Expert: Scotto - 6/28/2008

Question
QUESTION: Good day Scotto, thanks for helpin out on these 2 qns that have been bugging me lately...

1)How do we graph r=1-2sin(3theta) and r=1+2sin(theta/2)?

I understand we need knowledge of polar coords and complex numbers, which are my weak areas. Hence, I would appreciate much if you explain your line of thoughts in solving these too...

2) use deMoivre's Theorem to express sin(5theta) in terms of sin(theta)..



thanks lots!

ANSWER: 1) First, know what the sin curve looks like.  It is zero at every npi for all integers n.  It curves up in the first interval and down in the second.  From the third on, it repeats this pattern.

The 3theta in there would make this up and down motion go 3 times as fast (it would go up and down 3 times on 0 to 2pi instead of just once).  In the y direction, sin goes from -1 to 1, so 2sin goes from
-2 to 2, and then 1-2sin goes -1 to 3.

Dividing theta by 2 would make the interval of repetition twice as long.  Multiplying by 2 would have the same effect.  Adding to 1 instead of subtracting from 1 would make it look like a mirror image.  Instead of going up in the first interval, it would go down.

2)deMoivre's theorem states that

 (cosx + isinx)^n = cos(nx) + isin(nx).

I don't see how that could be used to express sin(5theta) in terms of sin(theta) alone, for what I get is

 sin(5x) = ((cosx + isinx)^n - cos(nx))/i.

You can find more information on deMoivre's Theorem  in http://en.wikipedia.org/wiki/De_Moivre's_formula .

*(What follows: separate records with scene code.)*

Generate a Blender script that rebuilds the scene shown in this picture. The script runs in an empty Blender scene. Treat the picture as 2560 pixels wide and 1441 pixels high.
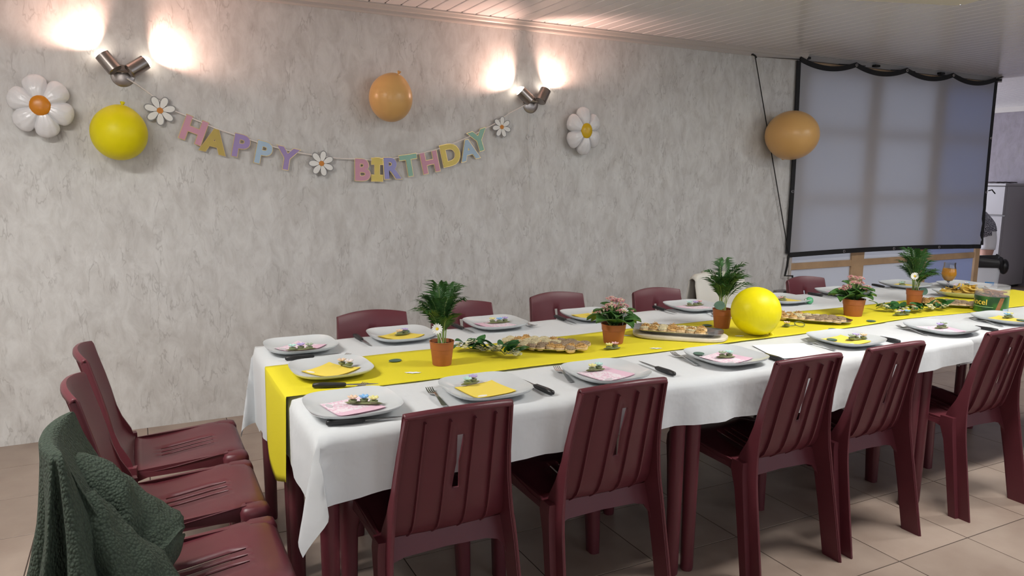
import bpy, math, random
from mathutils import Vector, Matrix
random.seed(7)
S = bpy.context.scene
COL = S.collection
PI = math.pi
R = math.radians
sin, cos = math.sin, math.cos

# ------------------------------------------------------------------ camera
F_PX, YAW, PITCH, ROLL, EYE = 1833.6, 0.47246, -0.14936, 0.00906, 1.45
fw = Vector((sin(YAW)*cos(PITCH), cos(YAW)*cos(PITCH), sin(PITCH)))
rt0 = Vector((cos(YAW), -sin(YAW), 0)); up0 = rt0.cross(fw)
rt = cos(ROLL)*rt0 + sin(ROLL)*up0
up = -sin(ROLL)*rt0 + cos(ROLL)*up0
cd = bpy.data.cameras.new('camera'); cam = bpy.data.objects.new('camera', cd); COL.objects.link(cam)
cd.sensor_fit = 'HORIZONTAL'; cd.sensor_width = 36; cd.lens = 36*F_PX/2560; cd.clip_start = .05
M3 = Matrix((rt, up, -fw)).transposed()
cam.matrix_world = Matrix.Translation((0, 0, EYE)) @ M3.to_4x4()
S.camera = cam

def ray(px, py):
    return fw*F_PX + rt*(px-1280) + up*(720.5-py)
def at(px, py, z):            # the point of the horizontal plane z that is seen at a pixel
    d = ray(px, py); t = (z-EYE)/d.z
    return Vector((0, 0, EYE)) + d*t
def aty(px, py, y):           # the same for a plane parallel to the long wall
    d = ray(px, py); t = y/d.y
    return Vector((0, 0, EYE)) + d*t
def project(p):
    v = Vector(p)-Vector((0, 0, EYE)); z = v.dot(fw)
    return (1280+F_PX*v.dot(rt)/z, 720.5-F_PX*v.dot(up)/z, z)

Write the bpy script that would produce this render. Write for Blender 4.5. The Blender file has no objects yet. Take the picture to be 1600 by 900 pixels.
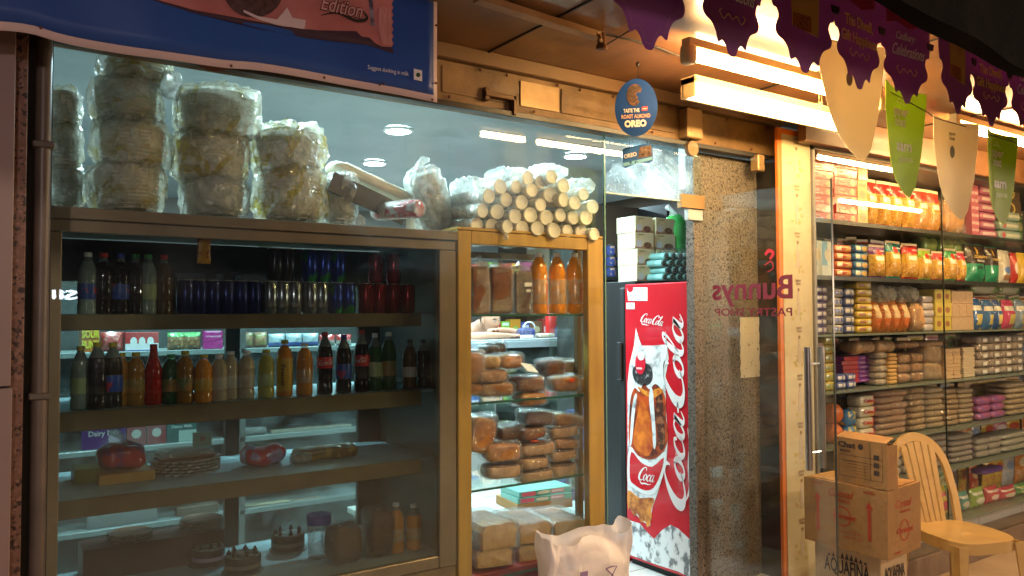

---------- FOLLOW-UP ----------

QUESTION: thanks scotto for the help...i do have follow-up on both answers tho...

1) i understand how the curves would look like, but I have a solution sheet that suggests that for r=1-2sin(theta), the sketch of this eqn is a pattern around the origin...the same is true for r=1+2sin(theta/2).

Thus, is there any other way of drawing the curves to the eqns?

2) The solution manual suggests

(cos(theta)+isin(theta))^5=cos(5theta) + isin(5theta)
=cos^5(theta)+i5cos^4(theta)sin(theta)-10cos^3(theta)sin^2(theta)
-i10cos^2(theta)sin^3(theta)+5cos(theta)sin^4(theta)+isin^5(theta)

Comparing the imaginary parts,
sin5(theta)=5cos^4(theta)sin(theta)-10cos^2(theta)sin^3(theta)+sin^5(theta)

= 5(1-sin^2(theta))^2- 10(1-sin^2(theta))sin^3(theta)+ sin^5(theta)
= 5sin(theta)-20sin^3(theta)+ 16sin^5(theta)

I havent been able to understand this solution, could you help make sense of it?

thanks lots for the help :)

Answer
1) Note that both of the curves start at (0,1) since sin(0) is 0.  Doing this problem we will take Equation 1 as r=1-2sin(theta) and Equation 2 as r=1+2sin(theta/2).

Equation 1 would start by going down to -1 and then up to 3.  The second curve would go in the opposite direction.  Equation 1 would go up and down twice as fast as equation 2.

To draw them make note of the maximums, minimums, and interval of repetition.  Not that for Equation 2 the interval takes twice as long as equation 1.

2) Express a number in complex mathematics as a number with a magnitude and an angle.  When a power n is taken, the magnitude is taken to the n and the angle is multiplied by n.

For example, let's look at the 2nd, 3rd, and 6th roots of -64.  The magnitude is 64 and the andgle is 180 (0 degrees goes along positive real axis).  For the powers, we can take the magnitude to that power.

The squareroot root is 8, the cube root is 4, and the sixth root is 2.
This can be used to determine the magnitude.

For the squareroot, the magnitude was 2 the angles are 180/2=90 and (180+360)/2=270 (straight down).

For the cube root, the angle is 180/3=60, (180+360)/3 = 180, and (180+2*360)/3=300.

For the sixth root, the angles would be be (180+360n)/6 where n is 0,1,2,3,4 and 5.

It is nice to know the number's found in Pascal's triangle in computing the sum of two variables to a power, but not needed here.
You know, 1, 1 1, 1 2 1, 1 3 3 1, 1 4 6 4 1, 1 5 10 10 5 1, 1 6 15 20 15 6 1, etc.

Best wishes!